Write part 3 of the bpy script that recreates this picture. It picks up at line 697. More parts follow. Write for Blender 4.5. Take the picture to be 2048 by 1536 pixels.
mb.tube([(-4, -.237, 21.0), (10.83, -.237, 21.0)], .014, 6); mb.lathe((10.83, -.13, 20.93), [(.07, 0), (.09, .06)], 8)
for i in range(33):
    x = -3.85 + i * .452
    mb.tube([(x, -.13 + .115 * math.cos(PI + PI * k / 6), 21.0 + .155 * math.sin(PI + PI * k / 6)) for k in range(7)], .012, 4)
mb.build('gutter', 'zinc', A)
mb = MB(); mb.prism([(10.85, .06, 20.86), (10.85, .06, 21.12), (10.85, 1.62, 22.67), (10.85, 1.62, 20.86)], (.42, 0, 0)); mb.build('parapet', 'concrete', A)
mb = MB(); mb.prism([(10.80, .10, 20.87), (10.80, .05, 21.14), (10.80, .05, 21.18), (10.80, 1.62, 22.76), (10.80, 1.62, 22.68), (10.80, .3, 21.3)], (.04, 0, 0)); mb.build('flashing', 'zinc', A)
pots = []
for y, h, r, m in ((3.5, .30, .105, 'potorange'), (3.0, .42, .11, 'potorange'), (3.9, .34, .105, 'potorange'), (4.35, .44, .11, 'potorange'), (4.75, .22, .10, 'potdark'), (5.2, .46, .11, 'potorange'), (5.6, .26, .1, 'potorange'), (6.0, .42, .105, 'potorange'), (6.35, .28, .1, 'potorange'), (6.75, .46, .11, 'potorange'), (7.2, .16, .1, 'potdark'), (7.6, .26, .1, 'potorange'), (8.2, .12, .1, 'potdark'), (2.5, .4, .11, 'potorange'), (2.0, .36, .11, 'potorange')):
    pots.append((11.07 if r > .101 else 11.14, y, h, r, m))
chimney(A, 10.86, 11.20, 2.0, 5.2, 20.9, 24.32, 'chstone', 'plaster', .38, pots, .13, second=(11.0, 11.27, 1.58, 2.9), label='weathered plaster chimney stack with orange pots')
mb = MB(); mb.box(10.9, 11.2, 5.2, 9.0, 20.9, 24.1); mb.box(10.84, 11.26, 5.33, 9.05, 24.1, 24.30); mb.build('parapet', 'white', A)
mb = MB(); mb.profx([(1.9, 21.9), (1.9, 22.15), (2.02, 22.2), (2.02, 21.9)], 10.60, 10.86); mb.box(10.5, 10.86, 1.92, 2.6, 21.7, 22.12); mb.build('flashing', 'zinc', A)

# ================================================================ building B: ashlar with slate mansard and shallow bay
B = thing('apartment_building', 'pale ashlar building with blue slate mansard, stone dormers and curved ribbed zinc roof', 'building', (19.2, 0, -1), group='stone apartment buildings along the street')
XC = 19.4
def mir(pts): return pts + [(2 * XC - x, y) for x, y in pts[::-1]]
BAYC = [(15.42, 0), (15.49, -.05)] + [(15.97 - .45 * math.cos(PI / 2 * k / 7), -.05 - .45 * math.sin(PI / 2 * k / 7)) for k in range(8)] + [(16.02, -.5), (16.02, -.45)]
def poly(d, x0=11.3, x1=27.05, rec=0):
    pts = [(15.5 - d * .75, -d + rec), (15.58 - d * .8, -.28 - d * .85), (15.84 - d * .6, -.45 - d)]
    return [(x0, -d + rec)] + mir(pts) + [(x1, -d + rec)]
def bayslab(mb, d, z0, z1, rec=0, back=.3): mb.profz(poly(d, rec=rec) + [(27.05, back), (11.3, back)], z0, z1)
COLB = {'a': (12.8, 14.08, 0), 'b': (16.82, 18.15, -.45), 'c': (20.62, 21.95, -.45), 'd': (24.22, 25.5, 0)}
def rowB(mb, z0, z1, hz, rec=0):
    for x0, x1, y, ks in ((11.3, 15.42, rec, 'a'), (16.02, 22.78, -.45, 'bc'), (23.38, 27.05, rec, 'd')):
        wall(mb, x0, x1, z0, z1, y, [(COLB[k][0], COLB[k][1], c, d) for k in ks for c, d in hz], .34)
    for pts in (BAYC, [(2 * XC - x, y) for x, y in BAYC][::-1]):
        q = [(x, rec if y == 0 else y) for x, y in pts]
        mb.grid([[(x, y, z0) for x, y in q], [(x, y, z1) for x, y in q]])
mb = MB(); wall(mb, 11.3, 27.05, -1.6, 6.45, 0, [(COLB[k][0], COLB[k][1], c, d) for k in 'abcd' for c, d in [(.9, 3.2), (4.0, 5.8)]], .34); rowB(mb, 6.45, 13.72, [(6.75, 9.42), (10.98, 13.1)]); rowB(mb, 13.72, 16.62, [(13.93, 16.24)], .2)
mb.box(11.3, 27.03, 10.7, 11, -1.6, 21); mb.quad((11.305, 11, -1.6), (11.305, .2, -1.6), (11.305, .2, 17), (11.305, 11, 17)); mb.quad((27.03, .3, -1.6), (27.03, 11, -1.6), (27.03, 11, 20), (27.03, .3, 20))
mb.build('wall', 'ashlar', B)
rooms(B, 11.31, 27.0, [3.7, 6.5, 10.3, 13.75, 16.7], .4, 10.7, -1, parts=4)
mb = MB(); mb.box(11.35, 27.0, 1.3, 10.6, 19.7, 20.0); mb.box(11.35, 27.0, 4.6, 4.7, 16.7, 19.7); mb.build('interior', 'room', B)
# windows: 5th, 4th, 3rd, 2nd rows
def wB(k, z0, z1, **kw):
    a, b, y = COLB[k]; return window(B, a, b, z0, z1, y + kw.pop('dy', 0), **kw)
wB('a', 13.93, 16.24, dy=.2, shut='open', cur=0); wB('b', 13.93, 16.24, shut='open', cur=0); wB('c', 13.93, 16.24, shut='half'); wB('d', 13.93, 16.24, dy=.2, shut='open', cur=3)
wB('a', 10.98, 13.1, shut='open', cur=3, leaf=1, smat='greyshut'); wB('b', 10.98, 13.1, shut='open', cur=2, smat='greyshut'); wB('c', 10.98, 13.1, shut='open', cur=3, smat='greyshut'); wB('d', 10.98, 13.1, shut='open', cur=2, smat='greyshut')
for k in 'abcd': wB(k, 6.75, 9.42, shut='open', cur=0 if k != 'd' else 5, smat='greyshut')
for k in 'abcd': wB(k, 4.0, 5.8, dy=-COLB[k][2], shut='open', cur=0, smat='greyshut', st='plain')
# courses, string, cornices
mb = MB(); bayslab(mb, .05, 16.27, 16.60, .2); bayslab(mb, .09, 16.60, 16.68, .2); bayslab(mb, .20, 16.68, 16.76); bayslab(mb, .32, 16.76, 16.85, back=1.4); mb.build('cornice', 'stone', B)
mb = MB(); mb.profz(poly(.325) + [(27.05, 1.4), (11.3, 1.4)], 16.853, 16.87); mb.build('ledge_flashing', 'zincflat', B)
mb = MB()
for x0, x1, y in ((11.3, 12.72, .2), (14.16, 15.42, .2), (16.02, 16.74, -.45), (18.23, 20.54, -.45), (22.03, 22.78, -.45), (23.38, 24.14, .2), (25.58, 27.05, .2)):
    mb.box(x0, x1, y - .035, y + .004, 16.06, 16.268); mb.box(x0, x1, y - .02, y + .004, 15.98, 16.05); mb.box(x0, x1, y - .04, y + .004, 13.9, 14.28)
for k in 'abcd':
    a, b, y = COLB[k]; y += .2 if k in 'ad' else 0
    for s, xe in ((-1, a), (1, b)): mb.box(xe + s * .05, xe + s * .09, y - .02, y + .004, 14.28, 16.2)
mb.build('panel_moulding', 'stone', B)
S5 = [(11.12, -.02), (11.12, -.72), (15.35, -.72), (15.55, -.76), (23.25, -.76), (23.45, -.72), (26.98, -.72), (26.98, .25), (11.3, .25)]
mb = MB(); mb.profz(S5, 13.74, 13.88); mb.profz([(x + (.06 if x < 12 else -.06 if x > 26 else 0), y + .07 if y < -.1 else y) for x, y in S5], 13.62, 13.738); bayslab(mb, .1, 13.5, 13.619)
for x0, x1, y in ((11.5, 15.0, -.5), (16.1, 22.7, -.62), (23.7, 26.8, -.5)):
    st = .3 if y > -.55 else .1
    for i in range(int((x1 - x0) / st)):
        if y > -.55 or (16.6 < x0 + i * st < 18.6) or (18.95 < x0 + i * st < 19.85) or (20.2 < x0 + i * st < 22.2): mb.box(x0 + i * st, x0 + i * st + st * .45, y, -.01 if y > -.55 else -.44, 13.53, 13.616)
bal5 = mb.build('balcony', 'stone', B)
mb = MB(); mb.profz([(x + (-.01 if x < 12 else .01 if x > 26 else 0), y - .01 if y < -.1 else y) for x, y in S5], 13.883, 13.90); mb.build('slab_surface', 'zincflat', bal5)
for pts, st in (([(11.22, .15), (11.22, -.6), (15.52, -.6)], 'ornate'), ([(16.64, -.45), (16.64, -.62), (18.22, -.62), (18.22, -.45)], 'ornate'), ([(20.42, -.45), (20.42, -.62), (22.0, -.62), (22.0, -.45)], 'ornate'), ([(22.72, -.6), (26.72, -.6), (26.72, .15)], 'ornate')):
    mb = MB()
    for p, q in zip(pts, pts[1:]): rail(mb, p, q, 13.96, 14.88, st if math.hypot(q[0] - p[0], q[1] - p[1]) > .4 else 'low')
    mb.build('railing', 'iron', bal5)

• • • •

== Given request ==
Starting at the first line of the data above, please restate word for word every line up to and including the one that holds "22.12); mb.build('flashing', 'zinc', A)", and add nothing else.

== The completed task ==
Write part 3 of the bpy script that recreates this picture. It picks up at line 697. More parts follow. Write for Blender 4.5. Take the picture to be 2048 by 1536 pixels.
mb.tube([(-4, -.237, 21.0), (10.83, -.237, 21.0)], .014, 6); mb.lathe((10.83, -.13, 20.93), [(.07, 0), (.09, .06)], 8)
for i in range(33):
    x = -3.85 + i * .452
    mb.tube([(x, -.13 + .115 * math.cos(PI + PI * k / 6), 21.0 + .155 * math.sin(PI + PI * k / 6)) for k in range(7)], .012, 4)
mb.build('gutter', 'zinc', A)
mb = MB(); mb.prism([(10.85, .06, 20.86), (10.85, .06, 21.12), (10.85, 1.62, 22.67), (10.85, 1.62, 20.86)], (.42, 0, 0)); mb.build('parapet', 'concrete', A)
mb = MB(); mb.prism([(10.80, .10, 20.87), (10.80, .05, 21.14), (10.80, .05, 21.18), (10.80, 1.62, 22.76), (10.80, 1.62, 22.68), (10.80, .3, 21.3)], (.04, 0, 0)); mb.build('flashing', 'zinc', A)
pots = []
for y, h, r, m in ((3.5, .30, .105, 'potorange'), (3.0, .42, .11, 'potorange'), (3.9, .34, .105, 'potorange'), (4.35, .44, .11, 'potorange'), (4.75, .22, .10, 'potdark'), (5.2, .46, .11, 'potorange'), (5.6, .26, .1, 'potorange'), (6.0, .42, .105, 'potorange'), (6.35, .28, .1, 'potorange'), (6.75, .46, .11, 'potorange'), (7.2, .16, .1, 'potdark'), (7.6, .26, .1, 'potorange'), (8.2, .12, .1, 'potdark'), (2.5, .4, .11, 'potorange'), (2.0, .36, .11, 'potorange')):
    pots.append((11.07 if r > .101 else 11.14, y, h, r, m))
chimney(A, 10.86, 11.20, 2.0, 5.2, 20.9, 24.32, 'chstone', 'plaster', .38, pots, .13, second=(11.0, 11.27, 1.58, 2.9), label='weathered plaster chimney stack with orange pots')
mb = MB(); mb.box(10.9, 11.2, 5.2, 9.0, 20.9, 24.1); mb.box(10.84, 11.26, 5.33, 9.05, 24.1, 24.30); mb.build('parapet', 'white', A)
mb = MB(); mb.profx([(1.9, 21.9), (1.9, 22.15), (2.02, 22.2), (2.02, 21.9)], 10.60, 10.86); mb.box(10.5, 10.86, 1.92, 2.6, 21.7, 22.12); mb.build('flashing', 'zinc', A)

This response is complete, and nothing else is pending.